## [TASK STATEMENT]
Look below for the line containing "The Blender Python" and the line containing "detector(x, y, lab)"; repeat exactly those two lines and all lines between them, and nothing else.

## [PROVIDED MATERIAL]
○ ○ ○
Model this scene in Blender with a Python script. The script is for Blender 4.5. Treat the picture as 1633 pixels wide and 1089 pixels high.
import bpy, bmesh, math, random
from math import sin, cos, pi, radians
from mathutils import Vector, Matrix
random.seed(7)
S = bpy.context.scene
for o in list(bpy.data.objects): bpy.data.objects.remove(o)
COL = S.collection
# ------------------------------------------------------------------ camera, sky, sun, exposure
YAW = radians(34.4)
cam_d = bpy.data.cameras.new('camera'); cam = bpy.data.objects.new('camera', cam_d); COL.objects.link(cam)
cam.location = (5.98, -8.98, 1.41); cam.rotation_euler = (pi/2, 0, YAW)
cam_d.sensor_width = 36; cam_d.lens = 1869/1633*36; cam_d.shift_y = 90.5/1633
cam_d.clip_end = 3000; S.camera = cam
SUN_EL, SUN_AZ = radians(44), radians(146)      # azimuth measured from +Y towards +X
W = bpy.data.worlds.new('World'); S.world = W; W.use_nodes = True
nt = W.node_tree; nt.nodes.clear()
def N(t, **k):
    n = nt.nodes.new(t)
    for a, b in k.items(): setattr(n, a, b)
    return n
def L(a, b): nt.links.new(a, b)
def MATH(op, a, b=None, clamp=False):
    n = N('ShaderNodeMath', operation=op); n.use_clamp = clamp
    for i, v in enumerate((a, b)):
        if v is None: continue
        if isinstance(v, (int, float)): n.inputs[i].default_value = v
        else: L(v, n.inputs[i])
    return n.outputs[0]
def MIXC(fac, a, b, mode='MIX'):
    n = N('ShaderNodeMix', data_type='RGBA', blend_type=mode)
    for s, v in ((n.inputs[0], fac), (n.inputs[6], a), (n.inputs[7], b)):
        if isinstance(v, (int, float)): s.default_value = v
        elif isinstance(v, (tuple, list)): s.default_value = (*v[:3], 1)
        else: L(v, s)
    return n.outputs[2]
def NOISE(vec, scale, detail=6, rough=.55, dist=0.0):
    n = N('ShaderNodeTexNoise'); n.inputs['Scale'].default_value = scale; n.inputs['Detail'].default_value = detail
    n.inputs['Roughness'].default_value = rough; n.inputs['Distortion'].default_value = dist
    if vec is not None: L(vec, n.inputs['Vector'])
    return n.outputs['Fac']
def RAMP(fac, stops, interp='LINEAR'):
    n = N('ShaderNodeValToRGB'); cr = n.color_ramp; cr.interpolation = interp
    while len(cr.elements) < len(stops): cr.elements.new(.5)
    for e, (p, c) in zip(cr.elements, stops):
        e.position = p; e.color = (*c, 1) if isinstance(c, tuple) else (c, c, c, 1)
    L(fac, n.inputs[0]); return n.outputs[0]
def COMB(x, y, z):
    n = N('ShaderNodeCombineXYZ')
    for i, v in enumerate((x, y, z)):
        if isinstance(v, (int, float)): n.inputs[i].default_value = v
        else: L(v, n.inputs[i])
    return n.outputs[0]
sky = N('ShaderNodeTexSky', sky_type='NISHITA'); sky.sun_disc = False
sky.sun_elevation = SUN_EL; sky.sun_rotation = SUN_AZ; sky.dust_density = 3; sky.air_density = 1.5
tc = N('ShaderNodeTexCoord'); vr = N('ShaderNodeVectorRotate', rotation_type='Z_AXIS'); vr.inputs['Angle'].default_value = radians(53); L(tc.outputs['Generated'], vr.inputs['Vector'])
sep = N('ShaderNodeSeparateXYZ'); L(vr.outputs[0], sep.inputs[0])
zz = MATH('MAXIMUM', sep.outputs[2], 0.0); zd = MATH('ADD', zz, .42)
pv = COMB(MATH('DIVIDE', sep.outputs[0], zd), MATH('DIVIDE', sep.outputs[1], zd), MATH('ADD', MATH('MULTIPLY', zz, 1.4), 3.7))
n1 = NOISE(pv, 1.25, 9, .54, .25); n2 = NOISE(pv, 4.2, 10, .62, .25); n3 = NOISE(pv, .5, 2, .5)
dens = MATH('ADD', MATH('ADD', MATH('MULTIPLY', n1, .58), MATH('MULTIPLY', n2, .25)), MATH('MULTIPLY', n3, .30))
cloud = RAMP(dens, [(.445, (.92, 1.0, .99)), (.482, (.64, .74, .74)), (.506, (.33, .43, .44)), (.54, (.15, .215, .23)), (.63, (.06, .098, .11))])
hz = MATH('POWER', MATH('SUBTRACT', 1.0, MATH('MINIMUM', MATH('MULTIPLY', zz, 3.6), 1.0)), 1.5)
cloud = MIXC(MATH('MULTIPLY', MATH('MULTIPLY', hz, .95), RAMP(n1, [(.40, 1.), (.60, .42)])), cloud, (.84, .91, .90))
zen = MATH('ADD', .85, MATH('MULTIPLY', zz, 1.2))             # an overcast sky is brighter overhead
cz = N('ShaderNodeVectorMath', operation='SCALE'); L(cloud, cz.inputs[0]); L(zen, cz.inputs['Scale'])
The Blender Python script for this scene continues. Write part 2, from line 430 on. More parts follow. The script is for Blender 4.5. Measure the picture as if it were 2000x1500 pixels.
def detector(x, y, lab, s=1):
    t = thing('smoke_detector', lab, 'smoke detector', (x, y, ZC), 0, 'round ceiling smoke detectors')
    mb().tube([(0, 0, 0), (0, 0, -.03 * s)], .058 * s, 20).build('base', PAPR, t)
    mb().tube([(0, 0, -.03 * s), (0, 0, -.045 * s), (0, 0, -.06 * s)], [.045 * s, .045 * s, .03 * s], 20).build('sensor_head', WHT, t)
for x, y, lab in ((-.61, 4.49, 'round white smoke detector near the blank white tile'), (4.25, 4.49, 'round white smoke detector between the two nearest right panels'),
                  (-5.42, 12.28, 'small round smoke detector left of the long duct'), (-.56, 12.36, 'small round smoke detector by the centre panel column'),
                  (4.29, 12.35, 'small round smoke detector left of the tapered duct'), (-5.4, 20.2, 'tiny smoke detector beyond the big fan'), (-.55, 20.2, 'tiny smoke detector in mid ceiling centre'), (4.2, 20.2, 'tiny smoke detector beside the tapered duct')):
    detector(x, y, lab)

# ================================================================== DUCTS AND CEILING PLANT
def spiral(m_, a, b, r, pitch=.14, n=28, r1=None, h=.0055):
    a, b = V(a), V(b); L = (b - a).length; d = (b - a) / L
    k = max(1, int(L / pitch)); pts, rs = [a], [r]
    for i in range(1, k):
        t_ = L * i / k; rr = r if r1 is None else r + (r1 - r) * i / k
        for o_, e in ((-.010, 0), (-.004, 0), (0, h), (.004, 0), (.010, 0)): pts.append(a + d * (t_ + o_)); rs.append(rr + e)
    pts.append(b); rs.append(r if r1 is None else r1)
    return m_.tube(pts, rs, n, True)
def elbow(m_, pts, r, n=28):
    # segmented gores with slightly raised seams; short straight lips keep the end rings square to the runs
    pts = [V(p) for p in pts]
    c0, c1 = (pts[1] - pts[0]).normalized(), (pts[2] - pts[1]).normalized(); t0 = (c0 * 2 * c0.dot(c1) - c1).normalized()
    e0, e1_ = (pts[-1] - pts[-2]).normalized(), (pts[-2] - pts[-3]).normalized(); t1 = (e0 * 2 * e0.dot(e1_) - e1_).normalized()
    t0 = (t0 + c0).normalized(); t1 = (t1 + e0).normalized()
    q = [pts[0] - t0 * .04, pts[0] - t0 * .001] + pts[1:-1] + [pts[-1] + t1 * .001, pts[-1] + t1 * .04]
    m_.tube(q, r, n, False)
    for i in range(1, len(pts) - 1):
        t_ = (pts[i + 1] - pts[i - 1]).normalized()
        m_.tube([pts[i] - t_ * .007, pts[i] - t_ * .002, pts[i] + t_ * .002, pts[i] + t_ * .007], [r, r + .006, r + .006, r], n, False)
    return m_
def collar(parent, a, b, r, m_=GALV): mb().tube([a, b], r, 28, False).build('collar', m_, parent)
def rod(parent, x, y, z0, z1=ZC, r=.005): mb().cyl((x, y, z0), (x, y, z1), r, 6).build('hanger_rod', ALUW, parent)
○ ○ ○
## [RESPONSE]
The Blender Python script for this scene continues. Write part 2, from line 430 on. More parts follow. The script is for Blender 4.5. Measure the picture as if it were 2000x1500 pixels.
def detector(x, y, lab, s=1):
    t = thing('smoke_detector', lab, 'smoke detector', (x, y, ZC), 0, 'round ceiling smoke detectors')
    mb().tube([(0, 0, 0), (0, 0, -.03 * s)], .058 * s, 20).build('base', PAPR, t)
    mb().tube([(0, 0, -.03 * s), (0, 0, -.045 * s), (0, 0, -.06 * s)], [.045 * s, .045 * s, .03 * s], 20).build('sensor_head', WHT, t)
for x, y, lab in ((-.61, 4.49, 'round white smoke detector near the blank white tile'), (4.25, 4.49, 'round white smoke detector between the two nearest right panels'),
                  (-5.42, 12.28, 'small round smoke detector left of the long duct'), (-.56, 12.36, 'small round smoke detector by the centre panel column'),
                  (4.29, 12.35, 'small round smoke detector left of the tapered duct'), (-5.4, 20.2, 'tiny smoke detector beyond the big fan'), (-.55, 20.2, 'tiny smoke detector in mid ceiling centre'), (4.2, 20.2, 'tiny smoke detector beside the tapered duct')):
    detector(x, y, lab)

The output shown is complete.